Craft shopping shouldn't be limited to Santiago, and coastal towns often have an artisan vender. One thing that most Chilean artisans have in common is resourcefulness, and they always have something unusual made from something very simple, such as a wine bottle. In the small Region V town of Isla Negra, for example, there are a number of craft stalls in the plaza near to Nobel prize-winning poet Pablo Neruda's seaside home, which is now a museum. Some sell leather pouches with Neruda poems painted on them, others offer painted glass lampshades. Innovative crafts include an incense holder made simply from a bent spoon with the scoop carved into a face.

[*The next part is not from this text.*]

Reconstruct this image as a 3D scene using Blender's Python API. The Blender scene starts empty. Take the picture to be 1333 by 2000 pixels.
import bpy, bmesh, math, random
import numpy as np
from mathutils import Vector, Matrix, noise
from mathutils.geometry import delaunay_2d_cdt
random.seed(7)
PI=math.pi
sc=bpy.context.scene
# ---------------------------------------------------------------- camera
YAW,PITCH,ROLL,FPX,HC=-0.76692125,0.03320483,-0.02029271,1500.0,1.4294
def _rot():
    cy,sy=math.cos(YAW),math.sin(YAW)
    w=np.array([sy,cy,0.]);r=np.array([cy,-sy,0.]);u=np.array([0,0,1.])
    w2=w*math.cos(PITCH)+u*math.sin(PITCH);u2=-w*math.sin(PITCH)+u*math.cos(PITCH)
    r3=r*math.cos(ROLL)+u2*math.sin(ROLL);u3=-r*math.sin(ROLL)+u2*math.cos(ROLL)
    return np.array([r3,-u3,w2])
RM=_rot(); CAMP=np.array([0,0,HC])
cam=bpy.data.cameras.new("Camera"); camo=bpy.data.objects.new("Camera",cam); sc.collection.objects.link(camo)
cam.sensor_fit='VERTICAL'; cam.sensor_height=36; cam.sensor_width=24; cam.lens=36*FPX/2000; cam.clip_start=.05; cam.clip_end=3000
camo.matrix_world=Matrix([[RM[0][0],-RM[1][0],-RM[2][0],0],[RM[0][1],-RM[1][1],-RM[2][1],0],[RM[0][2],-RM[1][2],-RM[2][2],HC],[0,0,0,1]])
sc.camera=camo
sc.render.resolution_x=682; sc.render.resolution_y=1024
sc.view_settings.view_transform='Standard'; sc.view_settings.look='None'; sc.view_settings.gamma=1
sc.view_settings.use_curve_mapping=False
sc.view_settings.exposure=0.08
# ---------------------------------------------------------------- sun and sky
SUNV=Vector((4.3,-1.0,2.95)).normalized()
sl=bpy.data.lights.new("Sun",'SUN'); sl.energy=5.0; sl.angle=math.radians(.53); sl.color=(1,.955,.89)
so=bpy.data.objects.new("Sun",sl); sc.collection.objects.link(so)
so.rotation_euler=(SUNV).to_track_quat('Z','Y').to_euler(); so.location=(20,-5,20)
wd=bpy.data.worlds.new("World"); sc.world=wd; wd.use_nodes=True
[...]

If you're looking for a bit of everything, you'll find just that in Region X's Puerto Montt. Along the sea front of the town is the tiny fishing village of Angelmo, where there is an array of stands that sell not only a range of woolen clothing designed for the cold weather, but also a selection of practical wooden kitchen implements, such as a mortar and pestle. Some of the best-selling clothes items in past years in Puerto Montt and neighboring island Chiloe were colorful woolen skirts and shawls. These were made famous in 1999 by the main character in the national television soap opera La Fiera (The Fierce One), which was based on rural life on Chiloe island.

Whatever you're looking for, it's always worthwhile to converse with the vendors, who are normally friendly and open to bargaining.